Pour les enfants, le partage public/privé n’existe pas de façon aussi nette, car leur vie privée s’élabore également en ligne. Pour eux, les interactions numériques ne sont pas nécessairement publiques, elles font partie de leurs relations quotidiennes. C’est pourquoi ils expriment sur les réseaux des éléments privés, comme l’expression de l’amitié, de conflit, de relations amoureuses. Je veux dire par là que le dire en ligne c’est le vivre pleinement, au même titre que dans la vie IRL. Il n’est pas question d’image figée mettant en scène ou fixant des souvenirs dans le temps comme pour les parents. On publie telle photo avec telle personne parce qu’on vit une histoire spécifique avec elle, et le publier est une façon intégrante du fait de vivre la relation. Autrement dit, les parents connaissent mal la grammaire de l’intime en ligne, les enfants si.

Le fait que les enfants et les adolescents soient très tôt présents sur les réseaux sociaux relègue-t-il plus généralement la famille à une fonction de socialisation secondaire ? 

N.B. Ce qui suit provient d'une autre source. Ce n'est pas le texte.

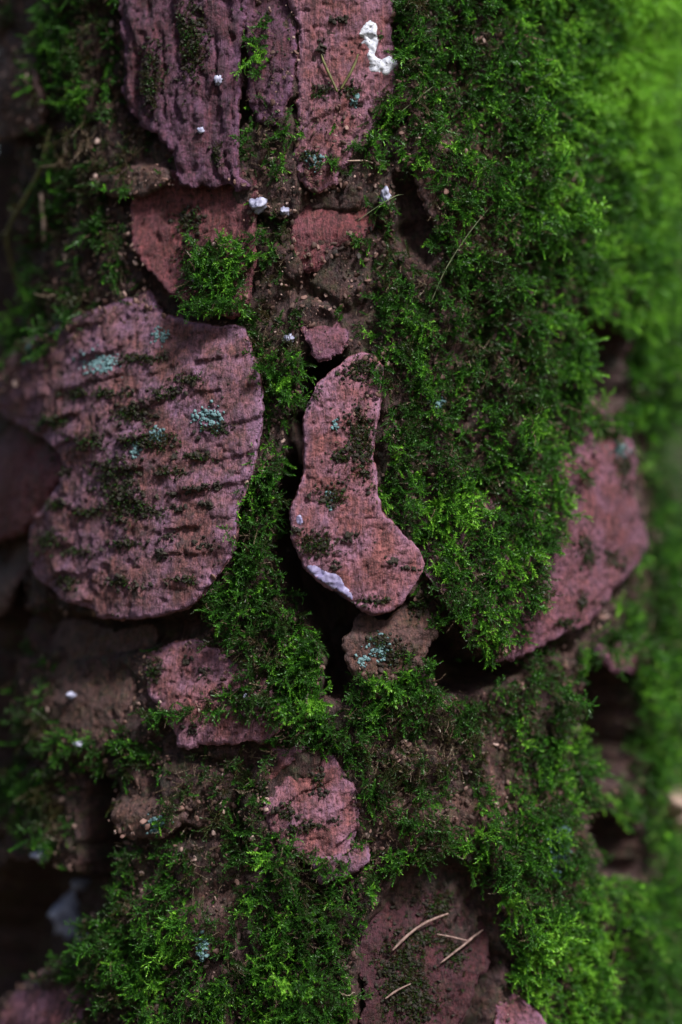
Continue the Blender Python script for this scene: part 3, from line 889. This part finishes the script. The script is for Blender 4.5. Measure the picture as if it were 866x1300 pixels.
u, v, px, py = u[keep], v[keep], px[keep], py[keep]
n_, t_, z_ = basis(u)
dr = n_ + t_ * rng.normal(0, .5, (len(u), 1)) + z_ * rng.normal(0, .5, (len(u), 1))
sz = 1.3 + 5.0 * rng.uniform(0, 1, len(u)) ** 2.5
o = scatter('bark_flakes', P(u, v, ground_height(u, v) + rng.uniform(-1, 9, len(u))), euler_from(dr, rng.uniform(0, 6, len(u))), sz, rng.integers(0, 8, len(u)),
            np.clip(.62 + rng.normal(0, .2, len(u)) - tone_at(px, py, u, v) * .5, 0, 1), flake_protos, M['flake'])
tag(o, 'small brown bark flakes and litter caught between the moss shoots', 'bark flakes')

# ------------------------------------------------------------------ crumbs of bark and grime on the plates
SPOTS = [(85, 537, 26, 12), (135, 560, 22, 12), (180, 525, 30, 14), (205, 560, 40, 14), (165, 600, 30, 22), (178, 640, 34, 26), (250, 482, 26, 7), (285, 545, 18, 8), (190, 455, 40, 7),
         (232, 628, 8, 6), (252, 622, 8, 6), (270, 618, 9, 6), (285, 616, 7, 6), (240, 645, 10, 5), (272, 640, 10, 5), (222, 703, 9, 8), (231, 680, 8, 7), (88, 684, 20, 12), (110, 738, 18, 9),
         (200, 742, 14, 5), (172, 738, 16, 9), (250, 735, 16, 6), (60, 717, 8, 8), (95, 640, 16, 8), (210, 650, 20, 8), (150, 500, 30, 7),
         (395, 500, 16, 14), (432, 580, 14, 9), (400, 690, 30, 16), (420, 630, 22, 14), (445, 680, 10, 7), (492, 712, 10, 6), (425, 716, 6, 6), (378, 672, 12, 4), (515, 720, 14, 4), (470, 762, 22, 5),
         (460, 470, 26, 22), (455, 560, 22, 50), (200, 850, 14, 16), (260, 852, 10, 8), (240, 838, 6, 5), (300, 880, 30, 8), (250, 925, 10, 8),
         (404, 985, 8, 12), (335, 998, 10, 14), (366, 1030, 16, 10), (405, 1005, 14, 6), (400, 1045, 18, 5), (376, 1050, 12, 8), (425, 1040, 9, 5),
         (408, 60, 6, 14), (408, 117, 14, 10), (445, 115, 14, 10), (430, 25, 14, 6), (395, 200, 16, 10), (510, 1230, 34, 50), (520, 1270, 40, 30), (560, 1150, 24, 20), (575, 1210, 22, 20), (540, 1190, 30, 12),
         (715, 765, 7, 14), (740, 765, 9, 6), (792, 655, 8, 7), (790, 700, 7, 9), (772, 620, 9, 8), (725, 700, 14, 20), (760, 710, 12, 16), (700, 790, 14, 10), (775, 590, 14, 22), (100, 600, 16, 7), (130, 650, 22, 6), (260, 580, 26, 6), (230, 600, 20, 6), (120, 700, 26, 6), (270, 690, 14, 6), (180, 690, 24, 6), (140, 620, 12, 5), (225, 500, 20, 8), (110, 500, 24, 6), (500, 830, 24, 16), (530, 770, 14, 14), (480, 812, 14, 10), (240, 280, 20, 20), (250, 330, 24, 24),
         (250, 50, 20, 60), (200, 100, 14, 50), (280, 200, 8, 16)]
cu = []; cv = []; cs = []
for x, y, rx, ry in SPOTS:
    k = int(12 + rx * ry * .17)
    a = rng.normal(0, .5, (k, 2))
    qu, qv = uv(x + a[:, 0] * rx, y + a[:, 1] * ry)
    cu.append(qu); cv.append(qv); cs.append(.9 + 3.6 * rng.uniform(0, 1, k) ** 1.7)
qu, qv = sample_uv(9, -720, 720, -60, 1380)
kk = (rng.uniform(0, 1, len(qu)) < .3 * smooth(.05, .4, fbm(qu, qv, 50, 8, 3)))
cu.append(qu[kk]); cv.append(qv[kk]); cs.append(rng.uniform(.7, 2.2, kk.sum()))
cu = np.concatenate(cu); cv = np.concatenate(cv); cs = np.concatenate(cs)
rp = rng.normal(0, 1, (len(cu), 3))
o = scatter('bark_crumbs', P(cu, cv, ground_height(cu, cv) + cs * .3), euler_from(rp, rng.uniform(0, 6, len(cu))), cs, rng.integers(0, 6, len(cu)), cs * 0, crumb_protos, M['crumb'])
tag(o, 'dark crumbs of grime and bark dust stuck to the ridges of the plates', 'bark dust')
# short dark moss tufts that sit in the grime
tu = []; tv = []
for x, y, rx, ry in SPOTS:
    if rx * ry < 90: continue
    k = int(rx * ry * .26) + 6
    a = rng.normal(0, .45, (k, 2))
    qu, qv = uv(x + a[:, 0] * rx, y + a[:, 1] * ry); tu.append(qu); tv.append(qv)
tu = np.concatenate(tu); tv = np.concatenate(tv)
n_, t_, z_ = basis(tu)
dr = n_ + t_ * rng.normal(0, .6, (len(tu), 1)) + z_ * rng.normal(-.1, .6, (len(tu), 1))
o = scatter('moss', P(tu, tv, ground_height(tu, tv) - 1), euler_from(dr, rng.uniform(0, 6, len(tu))), rng.uniform(.25, .55, len(tu)), NS + NF + rng.integers(0, NT, len(tu)),
            rng.uniform(-.2, .18, len(tu)), moss_protos, M['moss'])
tag(o, 'short dark moss specks sprouting from grime on the bare bark plates', 'moss')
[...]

La famille est une instance de socialisation tellement fondamentale qu’il me semble difficile d’envisager qu’elle perde un jour sa fonction de socialisation primaire. En effet, la présence précoce des enfants sur les réseaux ne change pas le fait que c’est dans le cadre du milieu familial que se constitue le système de dispositions à partir duquel toutes les autres expériences de la vie sociale seront filtrées. Cette action prépondérante s’explique :

1) par le fait qu’elle intervient dès le premier âge de la vie, au moment où la personnalité de l’enfant est encore malléable

2) par le fait qu’elle est particulièrement intense à cause des contacts quotidiens entre parents et enfants

3) par le fait qu’elle a lieu dans un climat affectif fort qui rend les enfants tout particulièrement réceptifs aux apprentissages nouveaux.

Par conséquent, exposition sur les réseaux ou non, la famille conserve toujours un rôle central dans la socialisation. En revanche, la socialisation par la famille comprend dorénavant un apprentissage de l’exposition de soi sur les réseaux. L’enfant apprend en effet au sein de sa famille le rapport à l’image publique via les réseaux, en acceptant la publication de certaines images et en en refusant d’autres. Les parents vont accepter les refus dans certains cas comme étant une marque de leur prise d’autonomie et ne pas en accepter d’autres, parce qu’il leur semble également important d’apprendre à leurs enfants à ne pas être prisonniers de leur image. C’est par exemple le cas de parents postant des images de leurs adolescents qui, comme beaucoup d’adolescents, trouvent que leur apparence ne convient jamais à l’exposition en images. C’est pour les parents une façon de montrer à leurs enfants qu’ils n’ont pas à se cacher ou  à être invisibles, même si leur apparence n’est pas parfaite. Ils leur apprennent ainsi qu’ils ont le droit d’exister dans l’espace public avec leurs imperfections, et ils les aident à y prendre leur place en dépassant leurs complexes. Autrement dit, ils les aident à grandir et à se socialiser via les réseaux.